I've never felt that there was much of a phase problem between close miced toms and the overheads. As you add more mics, however, the chances for phase anomalies throughout the kit increase geometrically. But if you're getting a good soundfield with the overheads, kick and snare mics, I don't think adding a little bit of tom mics for added oomph will be a problem. You can always gate these mics if you wish.

-R
Old 16th September 2011
  #7
Gear Addict
 

Just sum the toms to one track rather than three, although I guess you will have probably already thought of this.
Old 16th September 2011
  #8
Gear Head
 

Quote:
Originally Posted by mikoo69 View Post
The music is heavier rock, but it's just one guitar, bass, vocals + drums. Never gets too cluttered. The drummer is really consistent and has a great overall balance. I guess the only thing to do is to put the tom mics up and see how it sounds. Any tips for getting the phase relationships of the tom mics worknig well the the OHs?
OH + Toms phasing:

Mic everything and have the drummer do a simple fill over and over again. Something simple like high,high,mid,mid,low,low... Mid tempo but not too fast. Bring the OH faders up keeping the Tom faders down and pan them appropriately. Slowly raise the high Tom fader up until you start hearing the added presence to the overheads. Now solo the high time from the overheads and switch back and forth a few times. You will probably notice there are several frequencies that are missing from the close mic when you add it to the overheads! Those are the ones being phased out. Ever ao slightly move/rotate the close mic and the overheads until you are happy with what you are hearing from the mix of the two but make sure you don't ruin the stereo imaging, snare sound, cymbal balance, etc, etc, in your overhead placement! Continue the soloing process for the other toms until you are happy or the drummer starts giving you the stink eye for wearing him out before he gets to do his takes!
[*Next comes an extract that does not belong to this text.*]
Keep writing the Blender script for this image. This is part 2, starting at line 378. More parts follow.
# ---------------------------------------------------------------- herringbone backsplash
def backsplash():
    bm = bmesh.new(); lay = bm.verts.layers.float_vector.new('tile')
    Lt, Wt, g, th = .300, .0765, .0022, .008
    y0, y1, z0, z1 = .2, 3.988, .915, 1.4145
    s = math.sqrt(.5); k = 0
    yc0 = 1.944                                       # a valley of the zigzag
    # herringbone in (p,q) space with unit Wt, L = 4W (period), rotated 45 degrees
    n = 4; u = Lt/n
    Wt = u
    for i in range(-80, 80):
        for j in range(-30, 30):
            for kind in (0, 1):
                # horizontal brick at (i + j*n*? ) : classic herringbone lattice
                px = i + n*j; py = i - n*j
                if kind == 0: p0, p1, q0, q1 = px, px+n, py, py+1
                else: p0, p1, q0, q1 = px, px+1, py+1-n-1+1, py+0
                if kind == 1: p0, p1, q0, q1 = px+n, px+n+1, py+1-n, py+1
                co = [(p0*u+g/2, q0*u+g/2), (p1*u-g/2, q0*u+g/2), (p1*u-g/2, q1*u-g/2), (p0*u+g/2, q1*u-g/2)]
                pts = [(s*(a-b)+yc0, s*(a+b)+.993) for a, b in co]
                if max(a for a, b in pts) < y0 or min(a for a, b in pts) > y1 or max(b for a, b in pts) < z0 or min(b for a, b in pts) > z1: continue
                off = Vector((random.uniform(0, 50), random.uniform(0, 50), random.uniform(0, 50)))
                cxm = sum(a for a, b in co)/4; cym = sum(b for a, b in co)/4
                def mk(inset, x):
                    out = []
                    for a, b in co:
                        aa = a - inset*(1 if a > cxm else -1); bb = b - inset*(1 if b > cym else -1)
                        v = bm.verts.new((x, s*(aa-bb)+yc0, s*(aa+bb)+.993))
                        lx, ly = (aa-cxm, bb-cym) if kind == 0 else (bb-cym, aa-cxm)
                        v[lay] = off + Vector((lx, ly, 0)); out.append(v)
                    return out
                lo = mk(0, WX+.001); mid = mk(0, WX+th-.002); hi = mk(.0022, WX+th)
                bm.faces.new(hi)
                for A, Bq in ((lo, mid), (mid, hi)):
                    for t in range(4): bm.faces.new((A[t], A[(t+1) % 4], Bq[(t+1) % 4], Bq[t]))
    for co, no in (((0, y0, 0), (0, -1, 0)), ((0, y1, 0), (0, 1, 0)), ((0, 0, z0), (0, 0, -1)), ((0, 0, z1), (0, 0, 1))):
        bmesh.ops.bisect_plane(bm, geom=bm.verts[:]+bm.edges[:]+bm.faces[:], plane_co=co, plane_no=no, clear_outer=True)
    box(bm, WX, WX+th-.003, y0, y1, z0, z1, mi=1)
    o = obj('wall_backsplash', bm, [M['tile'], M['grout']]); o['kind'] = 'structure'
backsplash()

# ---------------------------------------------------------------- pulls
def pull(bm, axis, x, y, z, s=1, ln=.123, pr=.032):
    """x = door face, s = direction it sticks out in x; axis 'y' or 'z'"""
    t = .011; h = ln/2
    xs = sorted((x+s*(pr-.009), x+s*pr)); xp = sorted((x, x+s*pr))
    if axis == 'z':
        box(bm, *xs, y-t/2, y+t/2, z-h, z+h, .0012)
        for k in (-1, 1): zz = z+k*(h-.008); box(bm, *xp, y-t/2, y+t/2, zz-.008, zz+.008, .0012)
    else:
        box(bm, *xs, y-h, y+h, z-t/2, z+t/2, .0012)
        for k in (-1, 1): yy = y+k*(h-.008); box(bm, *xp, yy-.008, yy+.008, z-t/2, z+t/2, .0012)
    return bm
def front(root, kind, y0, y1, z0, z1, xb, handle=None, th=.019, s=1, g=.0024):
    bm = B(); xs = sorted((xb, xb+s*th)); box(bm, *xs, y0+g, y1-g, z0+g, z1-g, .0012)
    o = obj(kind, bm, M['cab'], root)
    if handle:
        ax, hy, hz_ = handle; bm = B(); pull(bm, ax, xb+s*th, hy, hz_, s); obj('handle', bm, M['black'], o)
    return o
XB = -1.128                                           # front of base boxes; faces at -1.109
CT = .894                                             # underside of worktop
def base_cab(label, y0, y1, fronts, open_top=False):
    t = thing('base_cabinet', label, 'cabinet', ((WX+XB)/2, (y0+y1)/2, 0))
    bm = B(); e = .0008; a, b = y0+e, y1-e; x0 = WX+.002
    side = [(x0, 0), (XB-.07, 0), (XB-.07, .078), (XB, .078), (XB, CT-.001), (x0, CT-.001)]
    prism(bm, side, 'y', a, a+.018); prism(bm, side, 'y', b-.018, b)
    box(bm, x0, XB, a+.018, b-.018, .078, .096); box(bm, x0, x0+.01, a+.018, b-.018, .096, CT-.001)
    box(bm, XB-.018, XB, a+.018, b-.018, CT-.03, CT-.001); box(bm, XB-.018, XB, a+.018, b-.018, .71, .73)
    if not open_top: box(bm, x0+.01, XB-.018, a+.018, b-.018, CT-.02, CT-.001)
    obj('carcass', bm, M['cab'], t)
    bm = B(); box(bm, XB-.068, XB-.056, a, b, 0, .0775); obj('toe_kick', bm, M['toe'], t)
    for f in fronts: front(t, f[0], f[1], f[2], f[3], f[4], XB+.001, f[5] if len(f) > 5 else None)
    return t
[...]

The process gets easier the more you do it and you will learn tricks and good starting points as you go. Be weary of "fixing" the lacking frequencies with too much EQ on the toms to tape. If you EQ your overheads like I do in the mix, you can screw yourself by printing too much low presence EQ to the tom tracks rendering them near useless in the final mix. You an end yp with all ooomph and no stick sound pretty quikly. Ask yourself what the Toms are lacking in the overheads througout the process and stick to that. Is it the meat of the drum (low, low mids) or the sound of the stick hitting the head (mids and highs)? Get the content you are missing in phase and you will have less to do later.